In the fine arts, foreign influence made itself felt during the Mongol epoch much more than in literature. This was due in part to the Mongol rulers' predilection for the Lamaism that was widespread in their homeland. Lamaism is a special form of Buddhism which developed in Tibet, where remnants of the old national Tibetan cult (Bon) were fused with Buddhism into a distinctive religion. During the rise of the Mongols this religion, which closely resembled the shamanism of the ancient Mongols, spread in Mongolia, and through the Mongols it made great progress in China, where it had been insignificant until their time. Religious sculpture especially came entirely under Tibetan influence (particularly that of the sculptor Aniko, who came from Nepal, where he was born in 1244). This influence was noticeable in the Chinese sculptor Liu Yüan; after him it became stronger and stronger, lasting until the Manchu epoch.

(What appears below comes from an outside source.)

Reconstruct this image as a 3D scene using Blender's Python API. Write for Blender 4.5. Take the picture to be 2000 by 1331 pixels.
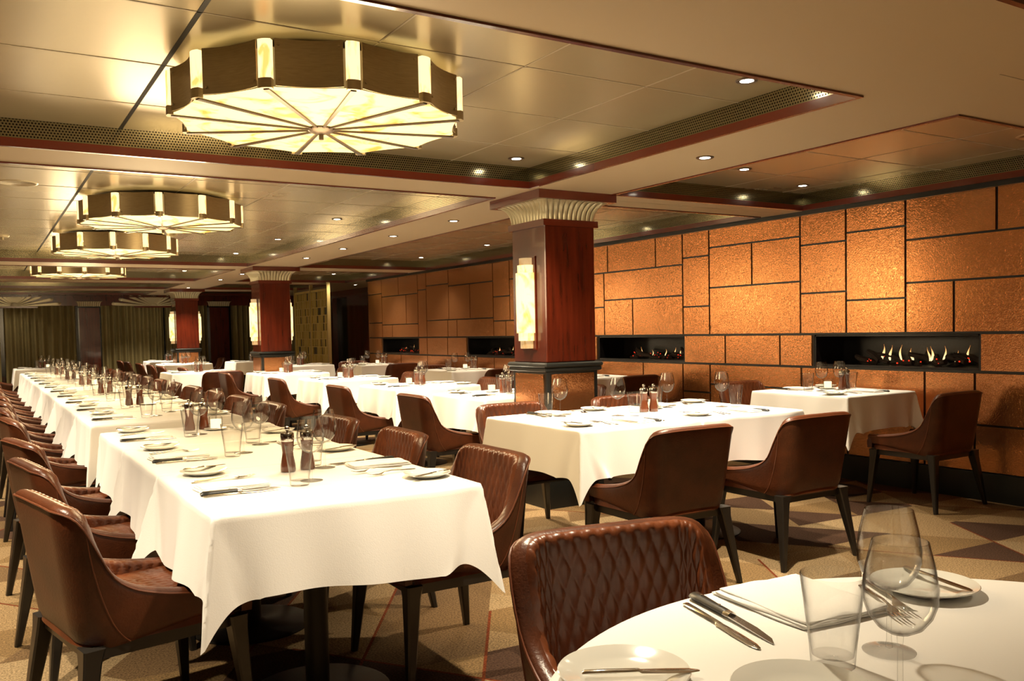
import bpy, math, random
from math import sin, cos, pi, radians, sqrt
from mathutils import Vector, Matrix

for o in list(bpy.data.objects):
    bpy.data.objects.remove(o)
sc = bpy.context.scene
COL = sc.collection

# ------------------------------------------------------------------ camera
F, CYP = 1700.3, 51.1
YAW, PIT, ROLL, CAMH = .5507, -.0415, -.0198, 1.25
fw = Vector((sin(YAW)*cos(PIT), cos(YAW)*cos(PIT), sin(PIT)))
rt = Vector((cos(YAW), -sin(YAW), 0))
up = rt.cross(fw)
r2 = rt*cos(ROLL)+up*sin(ROLL)
u2 = up*cos(ROLL)-rt*sin(ROLL)
cd = bpy.data.cameras.new('camera')
cam = bpy.data.objects.new('camera', cd)
COL.objects.link(cam)
M = Matrix((r2, u2, -fw)).transposed().to_4x4()
M.translation = (0, 0, CAMH)
cam.matrix_world = M
cd.sensor_width = 36
cd.lens = F/2000*36
cd.shift_y = CYP/2000
cd.clip_start = .02
sc.camera = cam

# ------------------------------------------------------------------ world, exposure
w = bpy.data.worlds.new('world')
sc.world = w
w.use_nodes = True
w.node_tree.nodes['Background'].inputs[0].default_value = (1, .8, .55, 1)
w.node_tree.nodes['Background'].inputs[1].default_value = .0
vs = sc.view_settings
vs.view_transform = 'Standard'
vs.look = 'None'
vs.gamma = 1
vs.exposure = 0.35
vs.use_curve_mapping = False
try:
    sc.cycles.transparent_max_bounces = 40
    sc.cycles.max_bounces = 8
    sc.cycles.sample_clamp_indirect = 4
except Exception:
    pass
LAMP = 4.2          # overall level of the small lamps
GLOW = 1.0          # overall level of the alabaster lamps
WARM = (1, .84, .60)

# ------------------------------------------------------------------ materials
MATS = {}


def newmat(name):
    m = bpy.data.materials.new(name)
    m.use_nodes = True
    MATS[name] = m
    nt = m.node_tree
    return m, nt, nt.nodes['Principled BSDF']


def pm(name, col, rough=.5, metal=0, coat=0, spec=.5, var=0, vscale=8, bump=0, bscale=60, sheen=0, stretch=None, coatr=.08):
    m, nt, b = newmat(name)
    b.inputs['Base Color'].default_value = (*col, 1)
    b.inputs['Roughness'].default_value = rough
    b.inputs['Metallic'].default_value = metal
    b.inputs['Specular IOR Level'].default_value = spec
    b.inputs['Coat Weight'].default_value = coat
    b.inputs['Coat Roughness'].default_value = coatr
    b.inputs['Sheen Weight'].default_value = sheen
    tc = nt.nodes.new('ShaderNodeTexCoord')
    mp = nt.nodes.new('ShaderNodeMapping')
    nt.links.new(tc.outputs['Object'], mp.inputs['Vector'])
    if stretch:
        mp.inputs['Scale'].default_value = stretch
    if var:
        n = nt.nodes.new('ShaderNodeTexNoise')
        n.inputs['Scale'].default_value = vscale
        n.inputs['Detail'].default_value = 5
        nt.links.new(mp.outputs[0], n.inputs['Vector'])
        r = nt.nodes.new('ShaderNodeValToRGB')
        r.color_ramp.elements[0].position = .3
        r.color_ramp.elements[1].position = .7
        r.color_ramp.elements[0].color = (*[c*(1-var) for c in col], 1)
        r.color_ramp.elements[1].color = (*[min(1, c*(1+var)) for c in col], 1)
        nt.links.new(n.outputs['Fac'], r.inputs['Fac'])
        nt.links.new(r.outputs['Color'], b.inputs['Base Color'])
    if bump:
        n = nt.nodes.new('ShaderNodeTexNoise')
        n.inputs['Scale'].default_value = bscale
        n.inputs['Detail'].default_value = 3
        nt.links.new(mp.outputs[0], n.inputs['Vector'])
        bp = nt.nodes.new('ShaderNodeBump')
        bp.inputs['Strength'].default_value = bump
        bp.inputs['Distance'].default_value = .004
        nt.links.new(n.outputs['Fac'], bp.inputs['Height'])
        nt.links.new(bp.outputs[0], b.inputs['Normal'])
    return m


def emi(name, col, strength, col2=None, scale=9, stretch=(1, 1, 1)):
    m, nt, b = newmat(name)
    b.inputs['Base Color'].default_value = (*[c*.15 for c in col], 1)
    b.inputs['Roughness'].default_value = .8
    b.inputs['Emission Color'].default_value = (*col, 1)
    b.inputs['Emission Strength'].default_value = strength
    if col2:
        tc = nt.nodes.new('ShaderNodeTexCoord')
        mp = nt.nodes.new('ShaderNodeMapping')
        mp.inputs['Scale'].default_value = stretch
        n = nt.nodes.new('ShaderNodeTexNoise')
        n.inputs['Scale'].default_value = scale
        n.inputs['Detail'].default_value = 3
        n.inputs['Distortion'].default_value = 1.0
        r = nt.nodes.new('ShaderNodeValToRGB')
        r.color_ramp.elements[0].position = .34
        r.color_ramp.elements[0].color = (*col2, 1)
        r.color_ramp.elements[1].position = .50
        r.color_ramp.elements[1].color = (*col, 1)
        nt.links.new(tc.outputs['Object'], mp.inputs[0])
        nt.links.new(mp.outputs[0], n.inputs['Vector'])
        nt.links.new(n.outputs['Fac'], r.inputs['Fac'])
        nt.links.new(r.outputs['Color'], b.inputs['Emission Color'])
    return m


pm('leather', (.070, .019, .0065), .36, var=.32, vscale=9, bump=.25, bscale=140, spec=.42)
pm('leather_quilt', (.108, .030, .010), .33, var=.28, vscale=9, bump=.12, bscale=140, spec=.42)
pm('piping', (.12, .035, .014), .4)
pm('dark_wood', (.012, .010, .008), .38, coat=.25)
pm('mahogany', (.068, .009, .003), .22, coat=.4, var=.35, vscale=5, stretch=(6, 6, .5), coatr=.05)
pm('moulding_wood', (.09, .012, .005), .25, coat=.5)
pm('black_paint', (.008, .009, .008), .35)
pm('black_metal', (.006, .005, .004), .45, metal=.3)
pm('soffit', (.44, .35, .225), .6)
pm('ceiling_tile', (.44, .38, .25), .25, metal=.4, var=.05, vscale=1.2)
pm('seam_dark', (.008, .007, .005), .7)
pm('seam_grey', (.26, .22, .15), .5)
pm('bronze', (.42, .34, .20), .42, metal=.85, var=.1, vscale=20, stretch=(1, 1, 14))
pm('bronze_dark', (.09, .065, .045), .4, metal=.7)
pm('gold_plaster', (.46, .42, .28), .34, metal=.35)
pm('gold_frame', (.34, .27, .11), .35, metal=.6)
pm('screen_slat', (.46, .35, .10), .38, metal=.5)
pm('screen_dark', (.008, .007, .004), .5)
pm('cloth', (.86, .85, .82), .85, sheen=.2, bump=.10, bscale=260)
pm('napkin', (.86, .85, .82), .85, bump=.2, bscale=200)
pm('china', (.80, .80, .74), .12, coat=.5)
pm('steel', (.62, .60, .56), .16, metal=1)
pm('blade_steel', (.45, .44, .42), .2, metal=1)
pm('knife_handle', (.006, .006, .006), .38)
pm('mill_wood', (.12, .032, .012), .25, coat=.5)
pm('curtain', (.20, .165, .070), .8, var=.1, vscale=3)
pm('night', (.004, .005, .006), .2)
pm('firebox', (.006, .005, .005), .25)
pm('log', (.02, .012, .009), .8, bump=.5, bscale=30)
emi('ember', (1, .04, .01), .9)
emi('alabaster', (1, .76, .30), 1.5*GLOW, (.72, .26, .02), 6.5, (1, 1, 1))
emi('alabaster_strip', (1, .70, .32), 1.5*GLOW, (1, .42, .1), 9, (3, 3, 1))
emi('alabaster_end', (.95, .62, .28), .5*GLOW, (.7, .36, .1), 9, (3, 3, 1))
emi('sconce_glow', (1, .76, .36), 1.5*GLOW, (.8, .36, .05), 9, (1, 1, .6))
emi('lamp', (1, .88, .68), 30)
emi('candle_glow', (1, .75, .42), 1.6)


def flame_mat():
    m, nt, b = newmat('flame')
    tc = nt.nodes.new('ShaderNodeTexCoord')
    sp = nt.nodes.new('ShaderNodeSeparateXYZ')
    r = nt.nodes.new('ShaderNodeValToRGB')
    r.color_ramp.elements[0].color = (1, .75, .35, 1)
    r.color_ramp.elements[1].color = (.7, .22, .03, 1)
    nt.links.new(tc.outputs['Generated'], sp.inputs[0])
    nt.links.new(sp.outputs['Z'], r.inputs['Fac'])
    nt.links.new(r.outputs[0], b.inputs['Emission Color'])
    b.inputs['Emission Strength'].default_value = 1.6
    b.inputs['Base Color'].default_value = (0, 0, 0, 1)


flame_mat()


def glass_mat():
    m, nt, b = newmat('glass')
    nt.nodes.remove(b)
    out = nt.nodes['Material Output']
    tr = nt.nodes.new('ShaderNodeBsdfTransparent')
    tr.inputs[0].default_value = (.99, .99, .985, 1)
    edge = nt.nodes.new('ShaderNodeBsdfTransparent')
    edge.inputs[0].default_value = (.07, .06, .045, 1)
    gl = nt.nodes.new('ShaderNodeBsdfGlossy')
    gl.inputs['Roughness'].default_value = .02
    lw = nt.nodes.new('ShaderNodeLayerWeight')
    lw.inputs['Blend'].default_value = .5
    pw = nt.nodes.new('ShaderNodeMath')
    pw.operation = 'POWER'
    pw.inputs[1].default_value = 4.0
    fr = nt.nodes.new('ShaderNodeMath')
    fr.operation = 'MULTIPLY_ADD'
    fr.inputs[1].default_value = .55
    fr.inputs[2].default_value = .05
    nt.links.new(lw.outputs['Facing'], pw.inputs[0])
    nt.links.new(pw.outputs[0], fr.inputs[0])
    m1 = nt.nodes.new('ShaderNodeMixShader')
    m2 = nt.nodes.new('ShaderNodeMixShader')
    nt.links.new(pw.outputs[0], m1.inputs[0])
    nt.links.new(tr.outputs[0], m1.inputs[1])
    nt.links.new(edge.outputs[0], m1.inputs[2])
    nt.links.new(fr.outputs[0], m2.inputs[0])
    nt.links.new(m1.outputs[0], m2.inputs[1])
    nt.links.new(gl.outputs[0], m2.inputs[2])
    nt.links.new(m2.outputs[0], out.inputs[0])


glass_mat()


def copper_mat():
    m, nt, b = newmat('copper')
    b.inputs['Base Color'].default_value = (.60, .26, .10, 1)
    b.inputs['Metallic'].default_value = .86
    b.inputs['Roughness'].default_value = .20
    tc = nt.nodes.new('ShaderNodeTexCoord')
    v = nt.nodes.new('ShaderNodeTexNoise')
    v.inputs['Scale'].default_value = 42
    v.inputs['Detail'].default_value = 2
    v.inputs['Distortion'].default_value = 2.5
    bp = nt.nodes.new('ShaderNodeBump')
    bp.inputs['Strength'].default_value = .6
    bp.inputs['Distance'].default_value = .0022
    nt.links.new(tc.outputs['Object'], v.inputs['Vector'])
    nt.links.new(v.outputs['Fac'], bp.inputs['Height'])
    nt.links.new(bp.outputs[0], b.inputs['Normal'])


copper_mat()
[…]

In architecture, too, Indian and Tibetan influence was felt in this period. The Tibetan pagodas came into special prominence alongside the previously known form of pagoda, which has many storeys, growing smaller as they go upward; these towers originally contained relics of Buddha and his disciples. The Tibetan pagoda has not this division into storeys, and its lower part is much larger in circumference, and often round. To this day Peking is rich in pagodas in the Tibetan style.
The Mongols also developed in China the art of carpet-knotting, which to this day is found only in North China in the zone of northern influence. There were carpets before these, but they were mainly of felt. The knotted carpets were produced in imperial workshops—only, of course, for the Mongols, who were used to carpets. A further development probably also due to West Asian influence was that of cloisonné technique in China in this period.
Painting, on the other hand, remained free from alien influence, with the exception of the craft painting for the temples. The most famous painters of the Mongol epoch were Chao Mêng-fu (also called Chao Chung-mu, 1254-1322), a relative of the deposed imperial family of the Sung dynasty, and Ni Tsan (1301-1374).